A car hit me once, but it was okay because I’m autoimmune
My daughter told me I was a dumb piece of poop today
Feeling grateful for all the years I spent in college and my response was, “ well so are you”
*person walks past me minding his business and not bothering me in any way*
“What’s this idiot doing?”
Good thing “you only live once” has really caught on otherwise we might all kill ourselves like it’s no big deal
Watched my friend flop face first onto a motel bedspread. I had no idea she was such a risk taker.
You know what doesn’t charge $20.00+/month and prevent you from sharing a password?
A book.
I may not know much about a lot of things, but this fact I’m sure of:
A smoke detector battery will never go dead during the day.
Barbie didn’t give me a poor body image; Barbie taught me you can’t reattach a head once it’s been removed from the body.
My dad had a weird sense of humor. When I was 5, I tried to “dig a hole to China.” The next day when I went back to dig more, there were egg rolls in the hole
People buying a plunger are usually not in a good mood.
BOSS: you’re fired
ME: please give me another chance, I’m struggling to put food on the table
BOSS: that’s the problem…you’re the worst waiter I’ve ever hired
I use the phrase “when I win the lottery” a lot for someone who never buys any lottery tickets.
How come nobody’s made an anti-depressant called “Les Miserables”?
Friend: do you regret becoming a father?
Me: no way. I wouldn’t trade it for anything in the world.

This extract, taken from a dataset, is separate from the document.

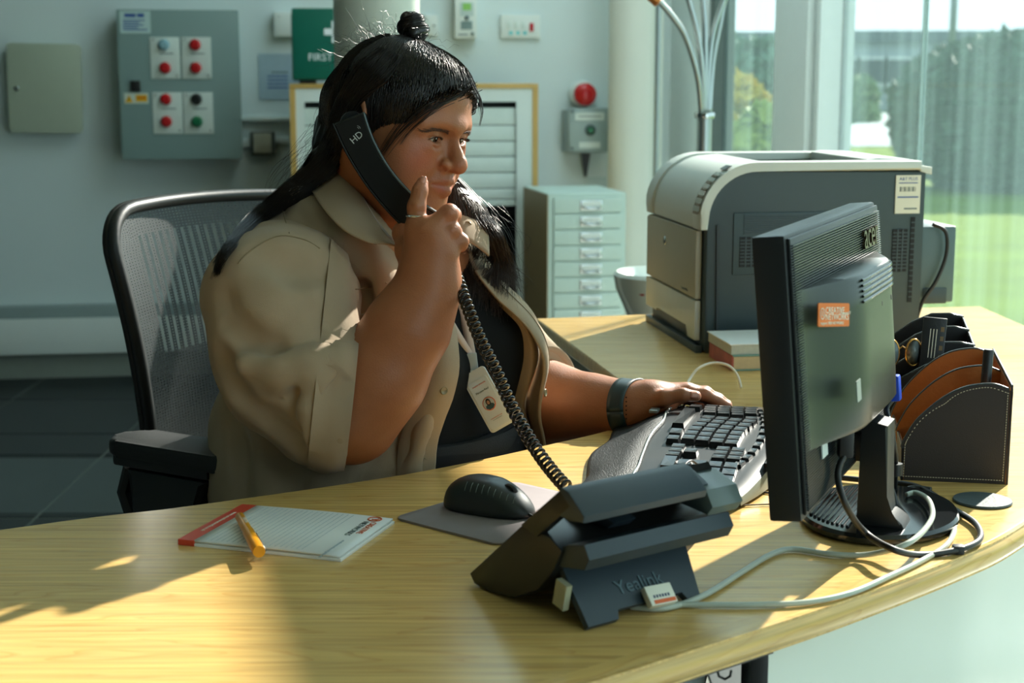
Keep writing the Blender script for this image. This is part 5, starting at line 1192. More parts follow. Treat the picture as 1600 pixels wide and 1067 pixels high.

Friend: you want the rest of my fries?
Me: touché…*mouth full of fries* touché.
i told 8 it was time for bed last night and he pulled out a bag from my favorite donut shop with a donut in it that he got earlier in the day so he could bribe me into letting him stay up. it worked.
At the zoo, you have to drag me away from the otter pool. The promise of a soft pretzel usually does it.
My husband drives me to drink.
Unless a friend volunteers.
I love it when Google maps takes me on a little adventure. Dirt road along the highway? Don’t mind if I do.
Bladder: I have to go
Laziness: Hang in there, champ
[cow pushing 5 shopping carts out of store]
Ugh, why do I keep shopping for groceries on 4 empty stomachs
Me: What sound do dogs make?
3-year-old: Woof woof.
Me: Horses?
3: Neigh.
Me: Pigs?
3: Sizzle sizzle.
Somebody understands bacon.
When I was younger, I’d sit in class and think “Ugh, when am I ever going to need to know this stuff in the REAL world??” But then I grew up and discovered that I actually do have to play hot cross buns on the recorder like almost every day.
I have an ungodly amount of Taco Bell hot sauce packets for being a grown woman who’s nutritionally responsible for two children.
My iPod can hold over 3,000 songs, or one voicemail from my mom..
Hot housemate: I miss my boyfriend
Me: The doctor?
Her: He never comes over anymore
Me *smiling at my room full of apples* yeah it’s so weird
[office]
BOSS: are you busy
ME: would you like me to be
Put all your neighbors names on your Halloween tombstones in your front yard and wink when you’re outside and they walk by.
“Sensitive” guys who only retweet chicks, you’re not fooling anyone.
A co-worker just used the word “elderly” to describe someone my age and that’s why I had to kill her.